Les racines du conflit plongent dans l’histoire de la Guerre de Corée, dans les années 1950. À l’issue du conflit, la Corée du Nord a signé le traité de paix; la Corée du Sud, non. Le régime de Séoul souhaite encore réunifier le pays. Celui de Pyongyang s’y refuse.
Selon le professeur Yeo, la Corée du Nord adhère à une «mentalité d’assiégés» qui l’amène à se méfier de l’aide étrangère.
«La logique des dirigeants du régime est de survivre et la meilleure façon d’y arriver, pensent-ils, est de posséder l’arme nucléaire.» Jusqu’ici, note le professeur Yeo, personne n’a été en mesure de convaincre la Corée du Nord d’accepter de l’aide humanitaire, ou de mettre un terme à son programme nucléaire.
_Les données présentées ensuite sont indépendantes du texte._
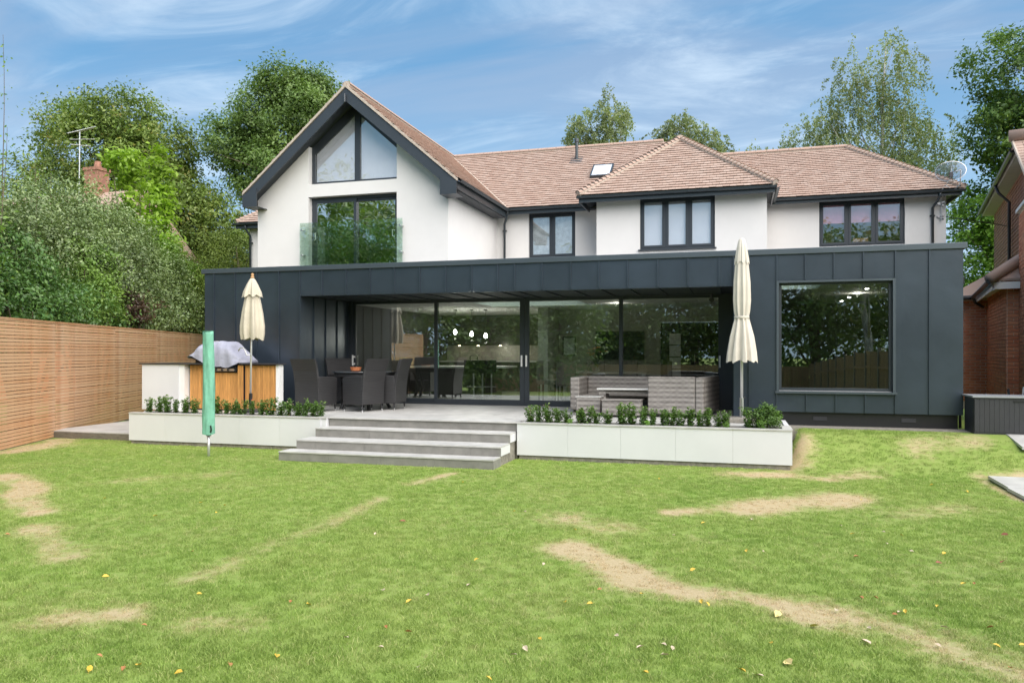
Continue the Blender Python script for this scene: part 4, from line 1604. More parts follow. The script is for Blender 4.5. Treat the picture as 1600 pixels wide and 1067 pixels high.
# back run along the glass
sofa_box('back_panel', -2.84, -.42, 15.14, 15.30, zb, 1.27)
sofa_box('seat_base', -2.50, -.60, 14.52, 15.135, zb, .93)
sofa_box('armrest', -3.02, -2.845, 14.30, 15.30, zb, 1.27)
sofa_box('seat_base', -2.84, -2.505, 14.45, 15.135, zb, .93)
# right run, drawn slightly outwards towards the glass
right = MB().prism([(-.54, 13.72, zb), (-.30, 15.13, zb), (-.44, 15.13, zb), (-.68, 13.9, zb), (-.68, 13.72, zb)], (0, 0, 1.305 - zb)).build('back_panel', M['rattan2'], SF, bevel=.02)
sofa_box('seat_base', -1.30, -.70, 13.90, 14.515, zb, .93)
sofa_box('back_panel', -1.50, -.685, 13.72, 13.885, zb, 1.315)
for a, b in ((-1.42, 13.82), (-.75, 13.82), (-2.95, 14.38), (-2.95, 15.2), (-.45, 15.1)):
    MB().tube([(a, b, TZ), (a, b, zb)], .025, 8).build('foot', M['black'], SF)
t = thing('coffee_table', 'low grey rattan coffee table with a pale glass top inside the sofa corner', 'table', (-2.0, 14.3, TZ))
MB().box(-2.46, -1.36, 13.98, 14.45, 1.055, 1.085).build('tabletop', M['paleglass'], t, bevel=.01)
MB().box(-2.42, -2.30, 14.02, 14.42, TZ, 1.054).build('leg', M['rattan2'], t)
MB().box(-1.52, -1.40, 14.02, 14.42, TZ, 1.054).build('leg', M['rattan2'], t)
MB().box(-2.30, -1.52, 14.04, 14.40, TZ + .05, TZ + .12).build('shelf', M['rattan2'], t)
MB().box(-2.30, -1.52, 14.04, 14.40, .99, 1.054).build('rim', M['rattan2'], t)
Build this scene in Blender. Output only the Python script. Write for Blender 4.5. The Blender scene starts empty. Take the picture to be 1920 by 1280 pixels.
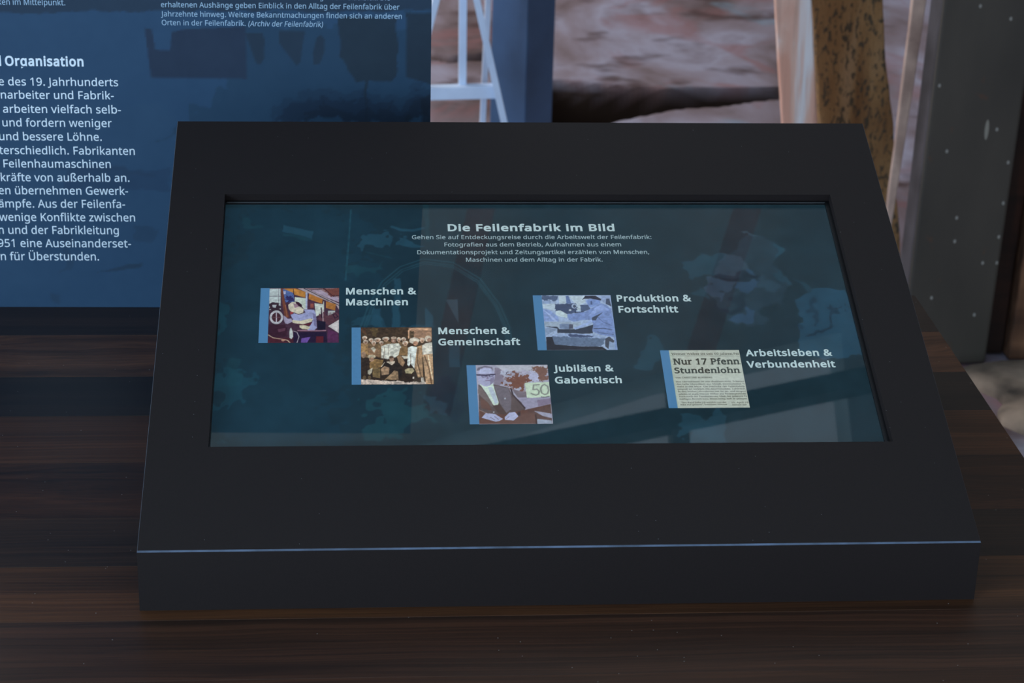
import bpy, math, random
import numpy as np
from mathutils import Vector, Matrix

CAM_LOC = [0.16462,-1.38659,1.58176]
CAM_ROT = [[0.997279,0.004414,-0.073585],[-0.069543,0.387468,-0.919257],[0.024454,0.921873,0.38672]]
LENS = 73.455
FOCUS = 1.753
WEDGE = {"h":0.05038,"D":0.51566,"th":0.371907,"sx":0.04769,"sy":0.10579,"sw":0.54374,"sh":0.30585,"rec":0.0096}
PLANKS = [-0.2688,-0.1824,-0.0992,-0.0147,0.0698,0.1504,0.2547,0.3501,0.4384,0.5402,0.64]
TABLE_X = [-0.48,0.7544]
STEXT = [["Die Feilenfabrik im Bild",0.3616,0.8722,0.2726,0.0282,1,"w"],["Gehen Sie auf Entdeckungsreise durch die Arbeitswelt der Feilenfabrik:",0.303,0.8367,0.3897,0.0167,0.35,"w"],["Fotografien aus dem Betrieb, Aufnahmen aus einem",0.3549,0.8045,0.2864,0.0166,0.35,"w"],["Dokumentationsprojekt und Zeitungsartikel erzählen von Menschen,",0.3108,0.7716,0.3745,0.0167,0.35,"w"],["Maschinen und dem Alltag in der Fabrik.",0.3883,0.7394,0.2196,0.0166,0.35,"w"],["Menschen &",0.1969,0.6048,0.1104,0.0248,1,"w"],["Maschinen",0.197,0.5603,0.0964,0.0249,1,"w"],["Menschen &",0.3389,0.4442,0.111,0.0239,1,"w"],["Gemeinschaft",0.3381,0.4003,0.1258,0.024,1,"w"],["Jubiläen &",0.5114,0.2964,0.0921,0.0231,1,"w"],["Gabentisch",0.5118,0.2515,0.1015,0.0232,1,"w"],["Produktion &",0.6225,0.5725,0.1186,0.0248,1,"w"],["Fortschritt",0.6229,0.5275,0.0941,0.025,1,"w"],["Arbeitsleben &",0.8106,0.352,0.1355,0.0236,1,"w"],["Verbundenheit",0.8092,0.3075,0.1373,0.0237,1,"w"],["Werner Weber ist seit 60 Jahren Fei",0.6952,0.3575,0.1053,0.008,0.3,"k"],["Nur 17 Pfenn",0.6957,0.3206,0.1046,0.022,1,"K"],["Stundenlohn",0.696,0.2872,0.1025,0.0203,1,"K"],["Von CHRISTINE BLASBERG",0.6961,0.267,0.0562,0.0058,0.3,"k"],["Das Uhrenkissen ist von dunklem Holz. Schwarz",0.6959,0.2521,0.1045,0.0053,0.3,"k"],["das helle Uhrenblatt aus Metall. International Ti",0.6961,0.2427,0.1043,0.0053,0.3,"k"],["steht in der Mitte. Die Stechuhr der Feilenfabrik",0.6962,0.2333,0.1042,0.0053,0.3,"k"],["gespult ist wirklich ein Altertümchen. Zahlreich",0.6963,0.224,0.104,0.0053,0.3,"k"],["In den letzten Jahrzehnten hat ihr an- und eingest",0.6964,0.2147,0.1038,0.0053,0.3,"k"],["Jahren ist auch Werner Weber aus Recklinghausen",0.6965,0.2054,0.1036,0.0053,0.3,"k"],["Auch nach der Pensionierung blieb der gelernte Fe",0.6967,0.1962,0.1035,0.0053,0.3,"k"],["mäßigen Betrieb treu. Wenn nötig, hilft er gelegen",0.6968,0.1869,0.1033,0.0052,0.3,"k"],["\"Das Band habe ich wirklich von der",0.6985,0.1737,0.069,0.0052,0.3,"k"],["Pike auf gelernt\", berichtet Werner",0.697,0.166,0.0712,0.0052,0.3,"k"],["15. April 19",0.775,0.1726,0.0251,0.0052,0.3,"k"],["damals mit",0.7752,0.1646,0.0222,0.0052,0.3,"k"]]
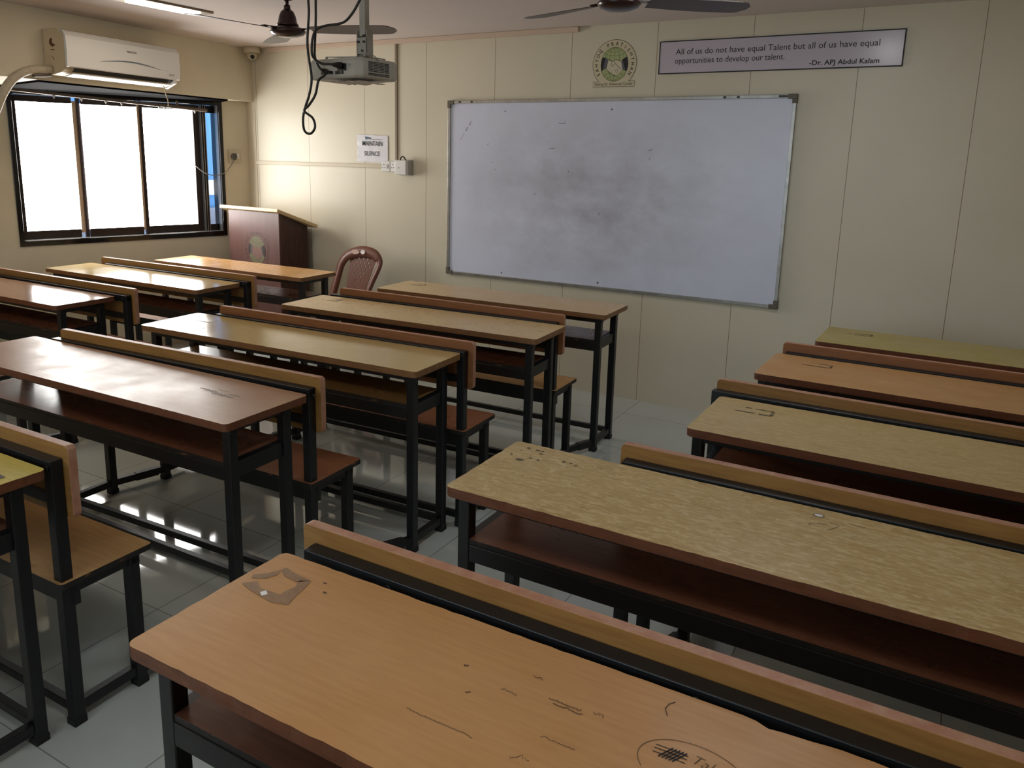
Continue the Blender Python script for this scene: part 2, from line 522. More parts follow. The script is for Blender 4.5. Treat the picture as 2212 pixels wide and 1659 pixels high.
bm = new_bm(); bx(bm, -3.4, XR + 0.2, YB - 0.2, 0.2, -0.12, 0.0); struct('floor', bm, floor_mat())
bm = new_bm(); bx(bm, -3.4, XR + 0.2, YB - 0.2, 0.2, ZC, ZC + 0.12); struct('ceiling', bm, C['ceil'])
bm = new_bm(); bx(bm, -1.0, XR + 0.2, 0.0, 0.15, 0.0, ZC); struct('wall_front', bm, panel_mat())
bm = new_bm(); bx(bm, XR, XR + 0.15, YB - 0.1, 0.0, 0.0, ZC); struct('wall_right', bm, C['paint'])
bm = new_bm(); bx(bm, -3.4, XR, YB - 0.15, YB, 0.0, ZC); struct('wall_back', bm, C['paint'])

# window wall with its opening
WS0, WS1, WZ0, WZ1 = 0.230, 1.815, 0.893, 2.018
def lwbox(bm, s0, s1, z0, z1, o0, o1, mi=0):
    vs = []
    for z in (z0, z1):
        for o in (o0, o1):
            for s in (s0, s1): vs.append(bm.verts.new(lw(s, z, o)))
    for f in [(0, 2, 3, 1), (4, 5, 7, 6), (0, 1, 5, 4), (2, 6, 7, 3), (0, 4, 6, 2), (1, 3, 7, 5)]:
        bm.faces.new([vs[i] for i in f]).material_index = mi
bm = new_bm()
lwbox(bm, -0.05, WS0, 0, ZC, -0.16, 0)
lwbox(bm, WS0, WS1, 0, WZ0, -0.16, 0)
lwbox(bm, WS0, WS1, WZ1, ZC, -0.16, 0)
lwbox(bm, WS1, S_END, 0, ZC, -0.16, 0)
struct('wall_left', bm, C['paint'])

# dropped beam over the window: its face runs nearly square to the front wall
def beam_x(y): return -0.622 - 0.13 * y
BZ = 2.018
bm = new_bm()
yb = -6.4
pts = [(-0.622, -0.0), (-0.70, -0.0), (lw(S_END, 0).x, yb), (beam_x(yb), yb)]
prism(bm, pts, BZ, ZC - 0.001)
struct('trim_1', bm, C['paint'], 'deep cream beam above the window')
# narrow pier in the front-left corner
bm = new_bm(); bx(bm, -0.695, -0.603, -0.004, 0.0, 0.0, BZ - 0.001)
struct('trim_2', bm, C['paint'], 'narrow cream pier in the corner beside the window')
# shallow ceiling cornice strip on the front wall
bm = new_bm(); bx(bm, -0.42, 2.370, -0.03, 0.0, 2.412, ZC - 0.001)
struct('trim_3', bm, mat('pinkish_trunking', srgb(206, 184, 164), 0.5), 'pinkish strip along the ceiling on the front wall', bevel=0.002)

# window: granite surround, bronze frames, frosted panes lit from outside
win = bpy.data.objects.new('window_1', None); COL.objects.link(win)
win.location = lw(0.95, WZ0, 0); win['kind'] = 'structure'
WI = Matrix.Translation(-win.location)
def wpart(name, bm, m, label=None, parent=None, bevel=0.0):
    o = obj(name, bm, m, parent or win, bevel=bevel, label=label)
    if parent is None: o.matrix_local = WI.copy()
    return o
bm = new_bm()
lwbox(bm, WS0, WS0 + 0.032, WZ0, WZ1, -0.15, 0.012)
lwbox(bm, WS1 - 0.032, WS1, WZ0, WZ1, -0.15, 0.012)
lwbox(bm, WS0 + 0.032, WS1 - 0.032, WZ0, WZ0 + 0.04, -0.15, 0.012)
lwbox(bm, WS0 + 0.032, WS1 - 0.032, 1.975, WZ1, -0.15, 0.012)
wpart('surround', bm, C['granite'], 'polished black granite surround', bevel=0.002)
bm = new_bm()
q = [lw(1.90, 0, 0.013), lw(0.22, 0, 0.013)]
e = [(beam_x(-0.30) - 0.012, -0.30), (beam_x(-2.00) - 0.012, -2.00)]
prism(bm, [(q[0].x, q[0].y), (e[1][0], e[1][1]), (e[0][0], e[0][1]), (q[1].x, q[1].y)], BZ - 0.012, BZ - 0.001)
wpart('head_slab', bm, mat('black_slab_matt', srgb(12, 11, 12), 0.9, spec=0.02), 'black slab lining the underside of the beam')
OG = -0.08
panes = [(1.371, 1.743), (0.907, 1.308), (0.448, 0.862)]
strip = mat('beige_gasket', srgb(176, 150, 124), 0.6)
frost = mat('frosted_pane', srgb(235, 240, 245), 0.5, emit=(1.0, 0.985, 0.95, 1), strength=WINDOW_STRENGTH)
for i, (a, b) in enumerate(panes):
    bm = new_bm()
    oo = OG + (0.018 if i == 1 else 0.0)
    g_ = {0: 0.032, 1: 0.020, 2: 0.0}[i]
    for (s0, s1, z0, z1) in ((a - g_ - 0.026, a - g_, 0.935, 1.974), (b, b + (0.028 if i == 0 else 0.002), 0.935, 1.974), (a, b, 0.935, 0.996), (a, b, 1.930, 1.974)):
        lwbox(bm, s0, s1, z0, z1, oo - 0.012, oo + 0.012)
    fr = wpart('sash', bm, C['alu_dark'])
    bm = new_bm(); lwbox(bm, a - 0.004, b + 0.004, 0.992, 1.934, oo - 0.003, oo + 0.002)
    if g_:
        b2 = new_bm(); lwbox(b2, a - g_, a - 0.004, 0.97, 1.950, oo - 0.006, oo + 0.010); obj('gasket_strip', b2, strip, fr, label='beige strip along the sash edge')
    obj('glass_pane', bm, frost, fr, label='frosted glass pane glowing white with daylight')
bm = new_bm()
for s in (0.345, 0.363, 0.381): lwbox(bm, s, s + 0.005, 0.935, 1.974, OG - 0.02, OG + 0.02)
lwbox(bm, 0.264, 1.78, 0.9331, 0.9349, -0.14, -0.004)
lwbox(bm, 0.262, 0.266, 0.935, 1.974, -0.06, -0.004)
wpart('sliding_track', bm, C['alu'], 'aluminium sliding tracks')
bm = new_bm(); lwbox(bm, 0.264, 0.335, 0.935, 0.985, OG - 0.03, OG - 0.02); lwbox(bm, 0.264, 0.335, 1.915, 1.974, OG - 0.03, OG - 0.02); lwbox(bm, 0.332, 0.412, 0.935, 1.974, OG - 0.03, OG - 0.018)
wpart('end_sash', bm, C['alu_dark'])

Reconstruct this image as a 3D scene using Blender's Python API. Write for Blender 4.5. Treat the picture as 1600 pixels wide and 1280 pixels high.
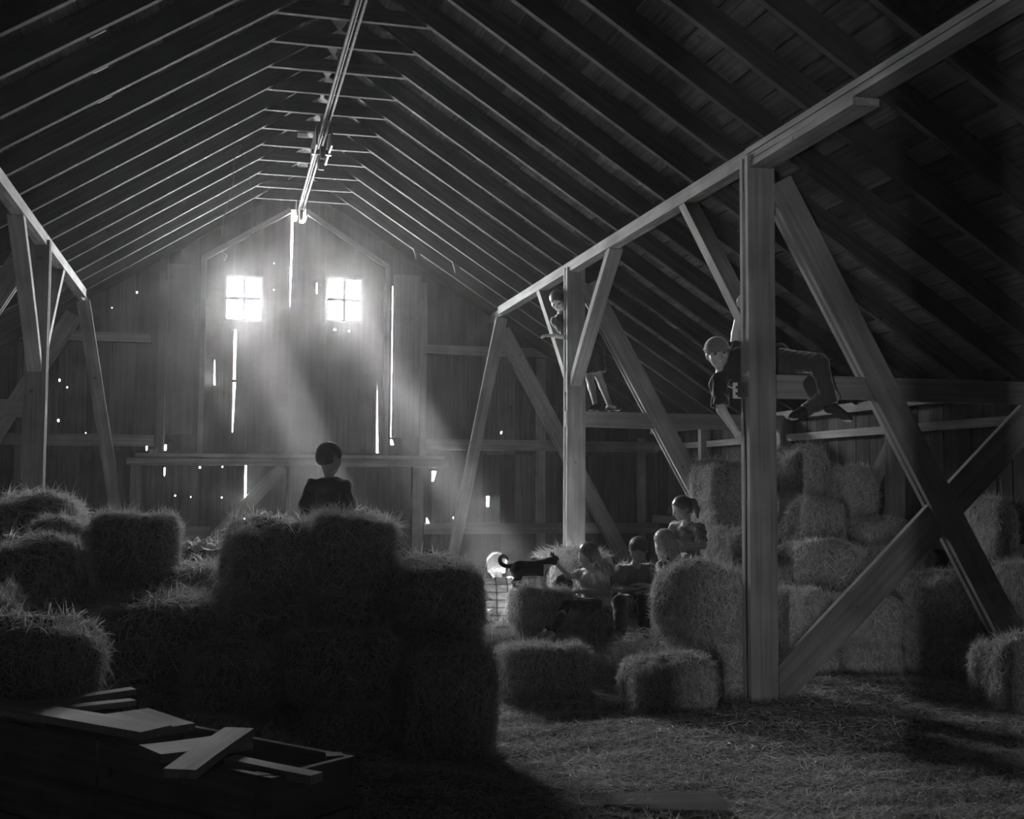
import bpy, bmesh, math, random
import numpy as np
from mathutils import Vector, Matrix

for o in list(bpy.data.objects):
    bpy.data.objects.remove(o, do_unlink=True)
SC = bpy.context.scene
COL = SC.collection
random.seed(7)
RNG = np.random.default_rng(11)

# ------------------------------------------------------------------ camera
CAM_F, YAW, PITCH, ROLL = 1818.5, 0.2436, 0.0630, 0.0055
cam_data = bpy.data.cameras.new('camera')
cam_data.sensor_width = 36.0
cam_data.lens = CAM_F / 1600.0 * 36.0
cam_data.clip_start = 0.05
cam_data.clip_end = 500
cam = bpy.data.objects.new('camera', cam_data)
COL.objects.link(cam)
fw = Vector((math.sin(YAW) * math.cos(PITCH), math.cos(YAW) * math.cos(PITCH), math.sin(PITCH)))
rt = Vector((math.cos(YAW), -math.sin(YAW), 0))
up = rt.cross(fw)
r2 = rt * math.cos(ROLL) + up * math.sin(ROLL)
u2 = up * math.cos(ROLL) - rt * math.sin(ROLL)
M = Matrix.Identity(4)
for i in range(3):
    M[i][0], M[i][1], M[i][2] = r2[i], u2[i], -fw[i]
M[0][3], M[1][3], M[2][3] = -0.93, 0.0, 1.55
cam.matrix_world = M
SC.camera = cam

# ------------------------------------------------------------------ world, sun, exposure
SKY = 56.0
world = bpy.data.worlds.new('sky')
SC.world = world
world.use_nodes = True
bg = world.node_tree.nodes['Background']
bg.inputs[0].default_value = (1, 1, 1, 1)
bg.inputs[1].default_value = SKY
SUN_AZ, SUN_EL = math.radians(13.5), math.radians(35.0)
sun_dir = Vector((math.sin(SUN_AZ) * math.cos(SUN_EL), -math.cos(SUN_AZ) * math.cos(SUN_EL), -math.sin(SUN_EL)))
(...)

Selon Joseph Capizzi, professeur de théologie morale à la Catholic University of America, «nous n’avons pas encore épuisé tous les recours diplomatiques à notre disposition». Au contraire, «les Chinois sont disposés à exercer des pressions diplomatiques. La Corée du Nord semble avoir cessé de menacer l’île de Guam», qu’elle présentait jusque-là comme l’une des cibles potentielles de son arsenal nucléaire.
«Nous sommes confrontés à l’un des critères [de la guerre juste]: celui du dernier recours. Est-on rendu au point de non-retour faisant en sorte que seule une solution militaire s’impose? Non», répond le professeur Capizzi.
Aucune arme nucléaire n’a été utilisée lors d’un conflit au cours des 72 dernières années. La plupart des gens sont conscients des dommages considérables que pourraient engendrer une bombe nucléaire.
«Cela dit, bien des civils en Corée du Nord, en Corée du Sud et dans certaines régions du Vietnam ont été confrontées à des campagnes de bombardements massifs. Ce souvenir est pour eux une source d’anxiété et les fait redouter une escalade du conflit entre les États-Unis et la Corée du Nord», a ajouté le théologien.
«Cet arrière-plan peut jouer un rôle essentiel dans les [réflexions] relatives à la force, et au recours à la force, que ce soit par la Corée du Nord, ou par les États-Unis», dit-il.